What you will do: What follows is a set of entries. Give them again exactly, without the pictures.

Supplied records:
****

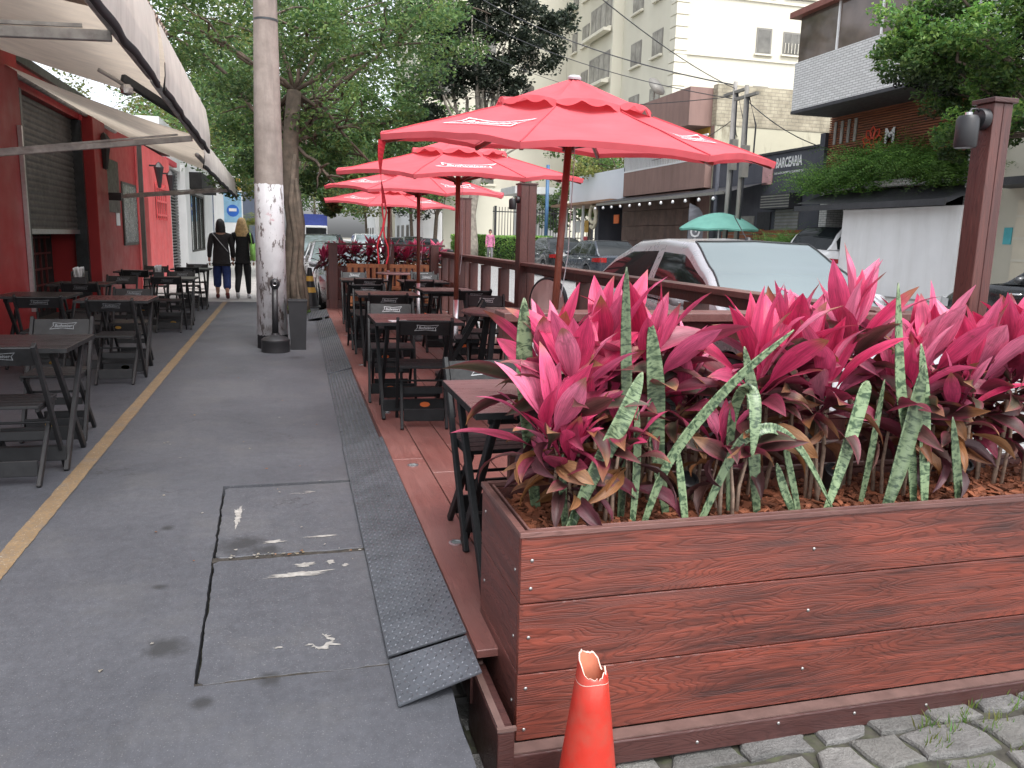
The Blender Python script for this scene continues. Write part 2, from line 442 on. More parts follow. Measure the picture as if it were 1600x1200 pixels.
# road: rises gently from our kerb to the far kerb
g = MB(); ys = [-20, 1.0] + [3 + 6 * i for i in range(45)]
g.grid([[(x, y, roadz(x) - (.06 if (y < 2.2 and x < 6) else 0)) for x in (.44, 3.2, 6, 9, 12.2)] for y in ys])
g.build('road', M['cobble_road'], kind='structure', smooth=False)
# far pavement and kerb
g = MB(); g.box(12.2, 60, -20, 250, -.5, .3)
g.build('far_sidewalk', M['pale_pavement'], kind='structure')
g = MB(); g.box(12.05, 12.2, -20, 250, -.4, .295); g.build('kerb', M['kerb'], kind='structure')

# our pavement with the pit of the two cover slabs
PX0 = lambda y: -.413 + (4.637 - y) * .036 + .007 * mnoise.noise(Vector((y * 6, 3.1, 0))) + .005 * mnoise.noise(Vector((y * 23, 1.1, 0)))
PX1 = .36; PY0 = 2.5; PY1 = 4.64
EX = .455
pv = MB()
def sheet(mb, x0, x1, y0, y1, n=2):
    rows = [[(x0(y) if callable(x0) else x0, y, 0), (x1(y) if callable(x1) else x1, y, 0)] for y in [y0 + (y1 - y0) * i / (n - 1) for i in range(n)]]
    mb.grid(rows)
edge = lambda y: EX + .012 * mnoise.noise(Vector((y * 5, 7.7, 0)))
sheet(pv, -3.7, edge, -4, PY0, 90)
sheet(pv, -3.7, PX0, PY0, PY1, 90)
sheet(pv, PX1, edge, PY0, PY1, 60)
sheet(pv, -3.7, edge, PY1, 17.7, 40)
for ya, yb in ((-4, PY0), (PY0, PY1), (PY1, 17.7)):
    k = 40; pv.grid([[(edge(y), y, 0), (edge(y), y, -.42)] for y in [ya + (yb - ya) * i / k for i in range(k + 1)]])
k = 90
pv.grid([[(PX0(y), y, -.09), (PX0(y), y, 0)] for y in [PY0 + (PY1 - PY0) * i / k for i in range(k + 1)]])
pv.grid([[(x, PY1, 0), (x, PY1, -.09)] for x in (PX0(PY1), PX1)])
pv.grid([[(x, PY0, -.09), (x, PY0, 0)] for x in (PX0(PY0), PX1)])
pv.build('sidewalk', M['pavement'], kind='structure')
g = MB(); g.grid([[(-.5, PY0 - .02, -.062), (PX1 + .02, PY0 - .02, -.062)], [(-.5, PY1 + .02, -.062), (PX1 + .02, PY1 + .02, -.062)]])
g.build('pit_floor', mat('damp_soil_moss', (.022, .021, .016), .95, var=.6, scale=30, dirt=(.05, .055, .02), dirt_amt=.6, dscale=9), kind='structure')
g = MB(); g.box(-3.7, .455, 17.72, 250, -.4, -.004); g.build('pavement_beyond', M['pale_pavement'], kind='structure')
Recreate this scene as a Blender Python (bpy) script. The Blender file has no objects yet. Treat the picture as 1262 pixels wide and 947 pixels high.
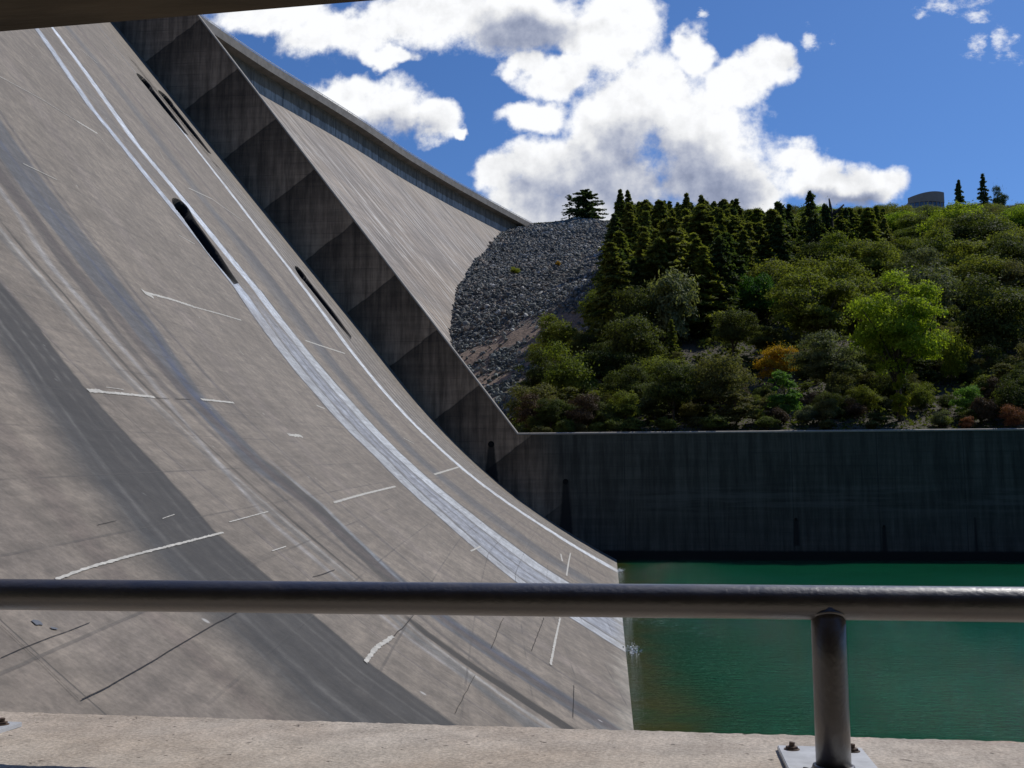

****

Solution to the exercise:
The Blender Python script for this scene continues. Write part 2, from line 442 on. More parts follow. Measure the picture as if it were 1600x1200 pixels.
# road: rises gently from our kerb to the far kerb
g = MB(); ys = [-20, 1.0] + [3 + 6 * i for i in range(45)]
g.grid([[(x, y, roadz(x) - (.06 if (y < 2.2 and x < 6) else 0)) for x in (.44, 3.2, 6, 9, 12.2)] for y in ys])
g.build('road', M['cobble_road'], kind='structure', smooth=False)
# far pavement and kerb
g = MB(); g.box(12.2, 60, -20, 250, -.5, .3)
g.build('far_sidewalk', M['pale_pavement'], kind='structure')
g = MB(); g.box(12.05, 12.2, -20, 250, -.4, .295); g.build('kerb', M['kerb'], kind='structure')

# our pavement with the pit of the two cover slabs
PX0 = lambda y: -.413 + (4.637 - y) * .036 + .007 * mnoise.noise(Vector((y * 6, 3.1, 0))) + .005 * mnoise.noise(Vector((y * 23, 1.1, 0)))
PX1 = .36; PY0 = 2.5; PY1 = 4.64
EX = .455
pv = MB()
def sheet(mb, x0, x1, y0, y1, n=2):
    rows = [[(x0(y) if callable(x0) else x0, y, 0), (x1(y) if callable(x1) else x1, y, 0)] for y in [y0 + (y1 - y0) * i / (n - 1) for i in range(n)]]
    mb.grid(rows)
edge = lambda y: EX + .012 * mnoise.noise(Vector((y * 5, 7.7, 0)))
sheet(pv, -3.7, edge, -4, PY0, 90)
sheet(pv, -3.7, PX0, PY0, PY1, 90)
sheet(pv, PX1, edge, PY0, PY1, 60)
sheet(pv, -3.7, edge, PY1, 17.7, 40)
for ya, yb in ((-4, PY0), (PY0, PY1), (PY1, 17.7)):
    k = 40; pv.grid([[(edge(y), y, 0), (edge(y), y, -.42)] for y in [ya + (yb - ya) * i / k for i in range(k + 1)]])
k = 90
pv.grid([[(PX0(y), y, -.09), (PX0(y), y, 0)] for y in [PY0 + (PY1 - PY0) * i / k for i in range(k + 1)]])
pv.grid([[(x, PY1, 0), (x, PY1, -.09)] for x in (PX0(PY1), PX1)])
pv.grid([[(x, PY0, -.09), (x, PY0, 0)] for x in (PX0(PY0), PX1)])
pv.build('sidewalk', M['pavement'], kind='structure')
g = MB(); g.grid([[(-.5, PY0 - .02, -.062), (PX1 + .02, PY0 - .02, -.062)], [(-.5, PY1 + .02, -.062), (PX1 + .02, PY1 + .02, -.062)]])
g.build('pit_floor', mat('damp_soil_moss', (.022, .021, .016), .95, var=.6, scale=30, dirt=(.05, .055, .02), dirt_amt=.6, dscale=9), kind='structure')
g = MB(); g.box(-3.7, .455, 17.72, 250, -.4, -.004); g.build('pavement_beyond', M['pale_pavement'], kind='structure')
Recreate this scene as a Blender Python (bpy) script. The Blender file has no objects yet. Treat the picture as 1262 pixels wide and 947 pixels high.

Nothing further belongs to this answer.